Tim's suggestion seems to line up with Margery Eagan's "the underminer" theory. Is Bill Clinton really on Hillary's side in all of this or is Bill concerned, even unconsciously, that given the international situation and the possibilities outlined by Tim above, that he could risk becoming the overshadowed and lesser Clinton if Hillary wins?
What a loopy character Bob Kerrey is. Honest to God.
As far as whether Bill Clinton helps Hillary, he’s good at injecting live fear into any Iowa or New Hampshire Democrat opposing her, or any campaign manager or staffer who appears not to have his thumb on the scale while selling her.
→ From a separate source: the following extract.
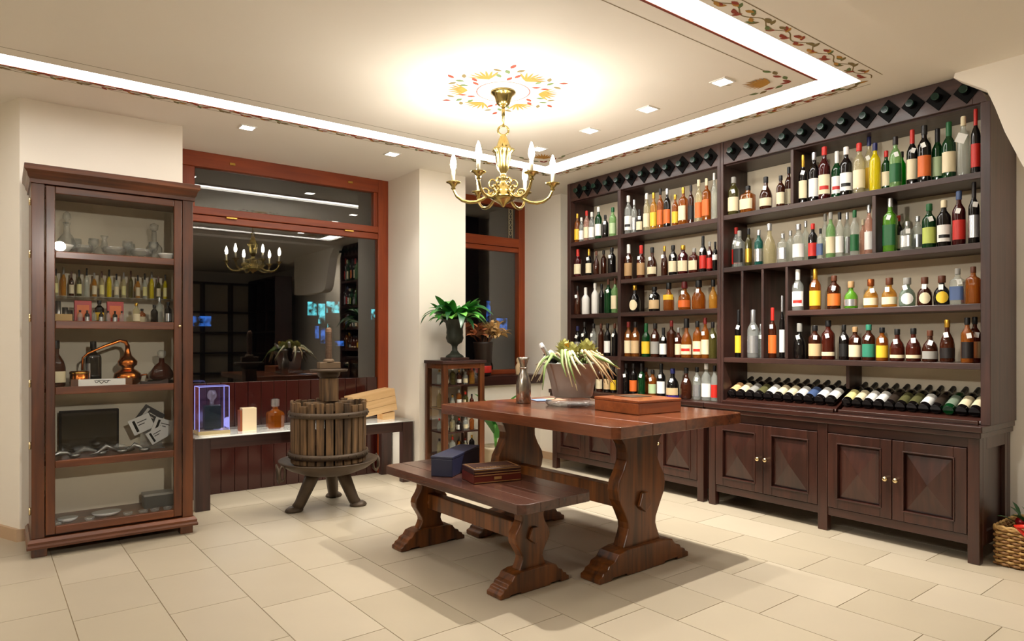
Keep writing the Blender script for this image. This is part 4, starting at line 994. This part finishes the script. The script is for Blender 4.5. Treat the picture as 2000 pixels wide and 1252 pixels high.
MB().box(-.2, .17, -.095, -.0905, .0, .055).build('plank', M_crate, t, .001); MB().box(-.2, .17, -.095, -.0905, .058, .118).build('plank', M_crate, t, .001); MB().box(-.2, .17, -.095, -.0905, .121, .18).build('plank', M_crate, t, .001)
sp = MB()
for k, (x, z) in enumerate(((-.13, .13), (-.11, .125), (-.12, .11), (-.09, .128), (-.10, .108))): sp.lathe([(.006, 0), (.006, .0015)], 6, (x, -.0955, z), M=Matrix.Rotation(pi/2, 3, 'X'))
sp.build('burn_mark', mat('burn_mark', rgb(170, 120, 70), .7), t)
t = thing('crate_wedge', 'pale wooden wedge under the tilted wine crate', 'wedge', (2.55, 5.06, BZ)); MB().prism([(-.05, 0), (.06, 0), (.06, .064), (-.05, .048)], lambda u, v, s: (u, (-.05, .05)[s], v)).build('block', M_crate, t, fix=True)
t = thing('glass_dish', 'shallow clear glass dish on the glowing bench beside the crate', 'dish', (2.24, 5.02, BZ)); MB().lathe([(.03, 0), (.05, .006), (.075, .02), (.07, .021), (.001, .007)], 18).build('dish', M_crys, t)

# ================================================================ wine press
pr = thing('wine_press', 'old small wooden basket wine press with iron tray and three legs', 'wine press', (1.81, 4.45, 0))
tr = MB().lathe([(.10, .235), (.17, .245), (.27, .285), (.325, .325), (.335, .34), (.325, .342), (.26, .305), (.001, .28)], 36).build('tray', M_iron, pr)
NS = 26
for i in range(NS):
    a = 2*pi*i/NS; h_ = .735+random.uniform(-.012, .016)
    M = Matrix.Rotation(a, 4, 'Z') @ Matrix.Translation((.241, 0, 0)) @ Matrix.Rotation(radians(.3), 4, 'Y')
    MB().box(-.009, .009, -.024, .024, .33, h_, M=M).build('stave', M_oldwood, pr, .003)
for z in (.385, .66):
    MB().lathe([(.255, z-.018), (.268, z-.018), (.268, z+.018), (.255, z+.018), (.255, z-.018)], 40).build('hoop', M_iron, pr)
    rv = MB()
    for i in range(NS):
        a = 2*pi*i/NS; rv.lathe([(.007, 0), (.006, .006)], 6, (.268*cos(a), .268*sin(a), z), M=(Matrix.Rotation(a, 3, 'Z') @ Matrix.Rotation(pi/2, 3, 'Y')))
    rv.build('rivets', M_iron, pr)
MB().lathe([(.235, .315), (.235, .33), (.001, .33)], 30).build('basket_floor', M_oldwood, pr)
MB().lathe([(.022, .33), (.022, 1.235), (.012, 1.25)], 14).build('screw_rod', mat('rusty_rod', rgb(112, 84, 64), .5, .6, noise=.2, nscale=30), pr)
th_ = MB()
for i in range(34): th_.lathe([(.0222, .95+i*.008), (.0245, .952+i*.008), (.0222, .954+i*.008)], 12)
th_.build('screw_thread', M_iron, pr)
MB().box(-.05, .05, -.055, .055, .74, .90).build('press_block', M_oldwood, pr, .004)
MB().box(-.17, .17, -.035, .035, .70, .738).build('cross_beam', M_oldwood, pr, .005)
MB().lathe([(.055, .9), (.07, .915), (.075, .94), (.12, .945), (.125, .96), (.05, .965)], 20, sx=1.05).build('nut_plate', M_iron, pr)
MB().box(-.075, .075, -.03, .03, .965, 1.01).lathe([(.04, 1.01), (.035, 1.03), (.026, 1.032)], 14).build('ratchet_nut', mat('aged_nut', rgb(120, 100, 78), .5, .4), pr, .004)
for s_ in (-1, 1):
    lp = MB(); lp.tube([(s_*(.335+.0*k)+s_*.03*sin(k*pi/6)*.6, -.04+.035*cos(k*pi/6)*0, .33-.05+.05*cos(k*pi/6)) for k in range(13)], .008, 6)
    lp.tube([(s_*.345, .03, .30), (s_*.36, .0, .335), (s_*.36, -.04, .31), (s_*.355, -.05, .26), (s_*.35, -.02, .22), (s_*.345, .02, .235), (s_*.345, .03, .30)], .009, 6)
    lp.build('carrying_ring', M_iron, pr)
for a in (radians(-37.5-62), radians(-37.5-62+120+8), radians(-37.5-62-120+6)):
    pass
for (fx, fy) in ((-.20, .035), (.165, -.06), (.14, .26)):
    d_ = Vector((fx, fy, 0)); u = d_.normalized()
    lg = MB(); lg.tube([(fx*.48, fy*.48, .262), (fx*.7, fy*.7, .16), (fx*.95, fy*.95, .05), (fx*1.05, fy*1.05, .02)], [.05, .043, .037, .038], 6)
    lg.lathe([(.048, .0005), (.052, .008), (.045, .022), (.03, .034)], 12, (fx*1.14, fy*1.14, 0), sx=1.2)
    lg.build('leg', M_iron, pr)

# ================================================================ small glazed case in the corner
sc_ = thing('small_display_case', 'narrow waist-high glazed wooden case against the white pier', 'cabinet', (2.755, 4.475, 0))
SW_, SD_, SH_ = .395, .285, 1.0
for x, y in ((0, 0), (SW_-.045, 0), (0, SD_-.035), (SW_-.045, SD_-.035)): MB().box(x, x+.045, y, y+.035, 0, .975).build('post', M_cabz, sc_, .003)
MB().box(-.012, SW_+.012, -.012, SD_, .975, SH_).build('top_board', M_shx, sc_, .004)
for z0, z1 in ((.935, .975), (.04, .09)):
    MB().box(.045, SW_-.045, .004, .03, z0, z1).build('rail', M_cabx, sc_); MB().box(.004, .03, .035, SD_-.035, z0, z1).build('rail', M_cabx, sc_); MB().box(SW_-.03, SW_-.004, .035, SD_-.035, z0, z1).build('rail', M_cabx, sc_)
SHZ = (.805, .62, .43, .245, .06)
for z in SHZ: MB().box(.032, SW_-.032, .032, SD_-.005, z-.012, z).build('shelf', M_sill, sc_)
for q in ((.045, SW_-.045, .012, .015), ): MB().box(q[0], q[1], q[2], q[3], .09, .935).build('pane', M_cabpane, sc_)
MB().box(.012, .015, .035, SD_-.035, .09, .935).build('pane', M_cabpane, sc_); MB().box(SW_-.015, SW_-.012, .035, SD_-.035, .09, .935).build('pane', M_cabpane, sc_)
kk = 0
for si, z in enumerate(SHZ[:4]):
    for r_ in range(2):
        for i in range(5):
            bc = ('amber', 'clear', 'dark', 'olive', 'gold', 'clear', 'redbrown', 'pale')[(i*3+r_+si*2) % 8]; cc = ('black', 'silver', 'gold', 'grey', 'red')[(i+si+r_*2) % 5]
            h_ = .10+.02*((i*5+si+r_) % 3)
            bottle((2.755+.07+i*.062, 4.475+.075+.10*r_, z+.0005), h_, .02, ('std', 'square', 'round')[(i+si) % 3], bc, ('cream', 'none', 'white')[(i+r_) % 3], cc, '',
                   '%s small bottle, %s cap, %s from left, %s row, %s shelf of the small case' % (bc.replace('redbrown', 'brown'), cc, ORD[i], ('front', 'back')[r_], ('top', 'second', 'third', 'lowest')[si]), 'small bottles in the small glazed case', face=-pi/2-.4)

# urn with leafy plant on the small case
M_leafs = [mat('leaf_green', rgb(58, 134, 48), .35, noise=.25, nscale=8), mat('leaf_green_light', rgb(104, 168, 72), .35, noise=.2, nscale=8), mat('leaf_green_deep', rgb(24, 74, 34), .35)]
def leaf_mesh(length, width, droop, m, fold=.25, n=7, lift=.6):
    mb = MB(); vs = []
    for i in range(n+1):
        t = i/n; wv = width*math.sin(pi*min(1, .08+t*.92))**.7*(1 if t < 1 else 0)
        x = length*t*(1-.15*t*droop); z = length*(lift*t-droop*t*t)
        for s in (-1, 0, 1): vs.append((x, s*wv/2, z+abs(s)*fold*wv/2))
    fs = []
    for i in range(n):
        for k in range(2): fs.append((i*3+k, i*3+k+1, (i+1)*3+k+1, (i+1)*3+k))
    mb.add(vs, fs, True)
    me = mb.mesh('leaf', m)
    return me
ut = thing('urn_plant', 'leafy green plant in a dark cast iron urn on the small glazed case', 'plant', (2.93, 4.585, 1.001))
MB().box(-.085, .085, -.085, .085, 0, .022).build('base', M_shx, ut, .003)
MB().lathe([(.075, .022), (.07, .035), (.04, .055), (.022, .08), (.022, .11), (.03, .125), (.06, .145), (.072, .18), (.066, .205), (.068, .22), (.066, .25), (.075, .30), (.105, .325), (.108, .332), (.095, .332), (.06, .30), (.001, .29)], 28).build('urn', mat('verdigris_iron', rgb(44, 48, 38), .55, .4, noise=.3, nscale=18), ut)
lm_ = [leaf_mesh(.34, .08, .95, M_leafs[0], lift=1.1), leaf_mesh(.28, .09, .7, M_leafs[1], lift=1.0), leaf_mesh(.38, .072, 1.0, M_leafs[2], lift=1.0), leaf_mesh(.20, .08, .4, M_leafs[0], lift=1.4)]
rnd = random.Random(5)
for i in range(64):
    a = i*2.39996; k = i % 4; s_ = rnd.uniform(.72, 1.08)
    if sin(a) > .2: s_ *= 1-.42*sin(a)
    link('leaf', lm_[k], ut, loc=(.02*cos(a), .02*sin(a), .30), rot=(rnd.uniform(-.3, .3), rnd.uniform(-.35, .3), a), scale=(s_, s_, s_))

# dried flower pot and figurine on the window sill
ZS = .8268
dp = thing('dried_flower_pot', 'dark pot of orange brown and straw dried flowers on the window sill', 'flowers', (3.62, 5.17, ZS))
MB().lathe([(.06, 0), (.075, .01), (.078, .10), (.07, .12), (.08, .13), (.092, .30), (.095, .32), (.085, .32), (.001, .28)], 18).build('pot', mat('dark_pot', rgb(44, 30, 22), .5, noise=.3), dp)
MB().lathe([(.079, .03), (.081, .035), (.081, .09), (.079, .095)], 18).build('red_band', pm('red'), dp)
M_dry = [mat('dry_rust', rgb(170, 100, 60), .8, noise=.2), mat('dry_straw', rgb(214, 176, 116), .8, noise=.2), mat('dry_brown', rgb(110, 66, 40), .8)]
dl = [leaf_mesh(.11, .034, .5, m, .5, 4) for m in M_dry]
stm = MB()
for i in range(24):
    side = 1 if i % 2 else -1; a = rnd.uniform(-.8, .8); x = side*rnd.uniform(.05, .20); y = rnd.uniform(-.09, .08); z = .32+rnd.uniform(.05, .13)
    stm.tube([(x*.15, y*.15, .28), (x*.5, y*.5, .36), (x, y, z)], .003, 5)
    for j in range(6):
        q = link('leaf', dl[(0 if side < 0 else 1) if j % 3 else (2 if side < 0 else 1)], dp, loc=(x, y, z), rot=(rnd.uniform(-.6, .6), rnd.uniform(-.9, .5), rnd.uniform(0, 6.28)))
stm.build('stems', M_dry[2], dp)
fg = thing('figurine', 'small cream stone figurine at the right end of the window sill', 'figurine', (4.02, 5.14, ZS))
MB().lathe([(.026, 0), (.03, .006), (.026, .02), (.032, .05), (.034, .075), (.022, .10), (.012, .112), (.02, .125), (.023, .142), (.016, .16), (.003, .168)], 14, sy=.8).build('body', mat('cream_stone', rgb(212, 182, 140), .6), fg)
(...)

But if the Clintons really fear Obama is going to take their return tickets away from them, Obama’s old biography, where he did a modified limited hangout on his drug use, that’s likely to get fleshed out with the truth, or maybe there’s an illegitimate child out there in the bushes. All the kinds of things that might have come out, you know, about Bill Clinton, had the press not refused to look.
When the knockout punch comes, it will be unmistakeable, and Obama will go to the canvas really fast.
Bill’s return to the campaign trail reminds us again of that era, which, for most, in personal terms, wasn’t that bad, but, politically, left a bad taste in everyone’s mouth.
If his is a narcissist, I suspect he is thinking more short term than his legacy. He’s scheming about what happens when Hill wins. What position he will take, what kind of grandstanding he will do, how many interns he can secure (no fat ugly ones this time!)